» Work to be completed
Write out, word for word, the first line of the data below and every line after it through the one containing "def fz(y): return SLOPE * y".

» Dataset excerpt
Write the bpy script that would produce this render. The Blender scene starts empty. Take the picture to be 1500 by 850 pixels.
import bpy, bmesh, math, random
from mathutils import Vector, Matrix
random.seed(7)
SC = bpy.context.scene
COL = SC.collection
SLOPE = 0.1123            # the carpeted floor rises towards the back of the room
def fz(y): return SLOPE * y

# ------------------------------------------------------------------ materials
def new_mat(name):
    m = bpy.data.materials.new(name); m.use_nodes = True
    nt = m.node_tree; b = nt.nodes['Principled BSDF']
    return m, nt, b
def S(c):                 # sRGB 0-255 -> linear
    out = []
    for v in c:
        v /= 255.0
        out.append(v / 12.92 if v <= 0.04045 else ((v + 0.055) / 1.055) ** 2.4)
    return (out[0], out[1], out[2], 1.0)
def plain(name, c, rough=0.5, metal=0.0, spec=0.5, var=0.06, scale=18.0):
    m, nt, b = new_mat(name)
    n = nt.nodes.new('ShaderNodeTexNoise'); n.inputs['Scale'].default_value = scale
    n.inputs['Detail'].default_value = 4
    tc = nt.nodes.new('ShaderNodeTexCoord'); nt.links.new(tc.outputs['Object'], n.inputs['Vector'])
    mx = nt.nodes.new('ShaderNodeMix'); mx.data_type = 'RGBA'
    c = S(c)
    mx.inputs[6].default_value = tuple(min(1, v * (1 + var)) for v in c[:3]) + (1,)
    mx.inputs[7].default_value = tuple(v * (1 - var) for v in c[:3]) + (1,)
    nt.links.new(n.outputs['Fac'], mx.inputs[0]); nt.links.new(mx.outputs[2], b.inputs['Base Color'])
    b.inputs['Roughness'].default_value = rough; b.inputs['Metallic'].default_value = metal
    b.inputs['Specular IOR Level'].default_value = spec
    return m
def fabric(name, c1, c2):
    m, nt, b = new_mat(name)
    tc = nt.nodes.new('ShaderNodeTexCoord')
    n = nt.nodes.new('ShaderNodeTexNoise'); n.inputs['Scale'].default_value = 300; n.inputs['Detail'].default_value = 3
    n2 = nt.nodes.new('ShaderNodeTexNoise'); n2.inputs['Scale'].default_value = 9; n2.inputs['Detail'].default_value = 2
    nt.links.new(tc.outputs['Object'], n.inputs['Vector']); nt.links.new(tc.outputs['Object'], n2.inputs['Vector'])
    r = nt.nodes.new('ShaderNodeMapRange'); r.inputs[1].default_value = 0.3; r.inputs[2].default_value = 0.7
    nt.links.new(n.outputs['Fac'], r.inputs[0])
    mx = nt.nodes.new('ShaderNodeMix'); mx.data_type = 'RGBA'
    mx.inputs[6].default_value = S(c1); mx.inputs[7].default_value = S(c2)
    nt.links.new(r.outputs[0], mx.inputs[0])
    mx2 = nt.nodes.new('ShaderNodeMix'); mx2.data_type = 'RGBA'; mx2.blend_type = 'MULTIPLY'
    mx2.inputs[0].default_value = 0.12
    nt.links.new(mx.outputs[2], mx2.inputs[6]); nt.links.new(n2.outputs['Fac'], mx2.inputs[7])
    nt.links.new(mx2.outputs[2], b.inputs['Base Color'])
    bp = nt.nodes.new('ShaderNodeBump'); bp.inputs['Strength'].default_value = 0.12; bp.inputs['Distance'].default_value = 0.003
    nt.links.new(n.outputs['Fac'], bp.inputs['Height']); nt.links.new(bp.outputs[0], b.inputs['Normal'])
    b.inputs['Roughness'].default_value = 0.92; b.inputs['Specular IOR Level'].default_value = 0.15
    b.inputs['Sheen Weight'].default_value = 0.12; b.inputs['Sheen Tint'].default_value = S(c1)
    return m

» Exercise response
Write the bpy script that would produce this render. The Blender scene starts empty. Take the picture to be 1500 by 850 pixels.
import bpy, bmesh, math, random
from mathutils import Vector, Matrix
random.seed(7)
SC = bpy.context.scene
COL = SC.collection
SLOPE = 0.1123            # the carpeted floor rises towards the back of the room
def fz(y): return SLOPE * y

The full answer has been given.